This year my team is using a swirve drive on the robot. I am a first year programmer and doi not know how to program this. I know I need to make a custom drive, has anyone done this in the past and have any ideas on how to get this to work?
There are two major components to controlling swerve drives.
1.) Wheel Angle: First you need to calculate the desired wheel angle, this will depend on exactly how you are going to control it but most likely you will have to take the X and Y values and use trig to calculate the desired angle (Tan=Opposite/Adjacent). You will also need to calculate the current angle, for this you will need some kind of sensor (likely a potentiometer). Once you have the desired and actual angles you can use a PID loop (there are functions written for this in both labview and C++) to adjust the angle. There are whitepapers here on CD that describe the process of tuning PID loops.

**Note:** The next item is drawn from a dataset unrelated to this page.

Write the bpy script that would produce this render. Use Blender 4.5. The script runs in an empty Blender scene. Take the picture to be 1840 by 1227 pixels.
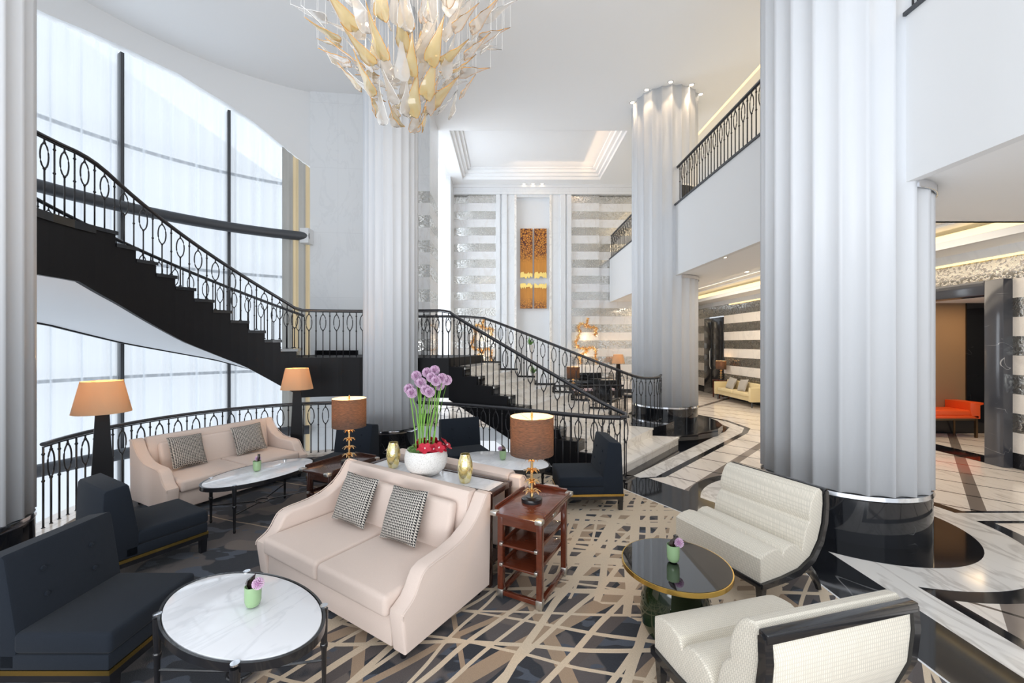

2.) Wheel Speed, this can be calculated more directly. You can calculate the desired speed from the X and Y components of the joystick (Pythagorean Theorem) and you can map that to wheel speed.
This is the simplest way to do swerve drive and it doesn’t take into account turning. To give you more guidance we really need to know what you are using to control the bot and how the swerve drive is set up. Anytime you are looking to program something that is complicated it is important to break it into smaller functions and attack each independently.
If you have more questions feel free to post them.
Side thought: If your team doesn’t have a programmer that has at least a basic understanding of using Encoders or Potentiometers, and an understanding of how a swerve drive operates, perhaps your team should be doing something simpler, like Mecanum or Tank, and leave experimenting with Swerve until the offseason when you don’t have the pressure of build season to deal with.
Most swerve drives i’ve seen fit into one of a couple categories:
All wheels steer together all the time (the 4 pods are chained together), and all wheels drive at the same speed (one drive pack, transmitted down to the wheels) (requires minimum of 2 motors)
Wheels steer in pairs (Front/Back pair, or Left/Right pair), and all wheels drive at the same speed (requires minimum of 3 motors)
All Wheels steer together, but each wheel has an independent motor for drive speed (requires minimum of 5 motors)
Wheels steer in pairs, each wheels speed is independent (requires minimum of 6 motors)
All wheels steer independently, and have independent speed (requires 8 motors)
They all need to be programmed differently.
1075’s drivetrains have been as follows:
2003: Central Steerable Belt, 4 motors, and undriven trailing wheels, like a tricycle
2004: 4x14" bicycle tires, rear tires articulated by the arm, such that when hanging from the bar, instead of pulling the robot up, we simply lifted the wheels off the ground.
2005: 1075 did not compete
2006: Swerve with steered pairs, and a single drive pack driving all wheels at the same speed. Replaced in the off-season with the first incarnation of our track-drive (tank style) [each side had 3x2.5" CIMs inside the belt]
2007: 2nd incarnation of our track drive. replaced with the 3rd incarnation in the off-season [2xCIMs per side, inside the belt, Gen2 Shifter built in at 2nd incarnation]
2008: 4th incarnation of our track drive [2xCIMs + Gen2 Shifter] replaced by our 6wd drop center, with the same mounts in the off-season
2009: Swerve steered in pairs, independent wheel speeds
2010: DSSwerve, (essentially the same as our 2009 swerve, with improvements, and an extra set of wheels on the top of the robot.)
All of the drive units from 2006-offseason up to 2008-offseason are interchangeable and can be put on any one of those robots. They shared a mounting mechanism, and wiring style.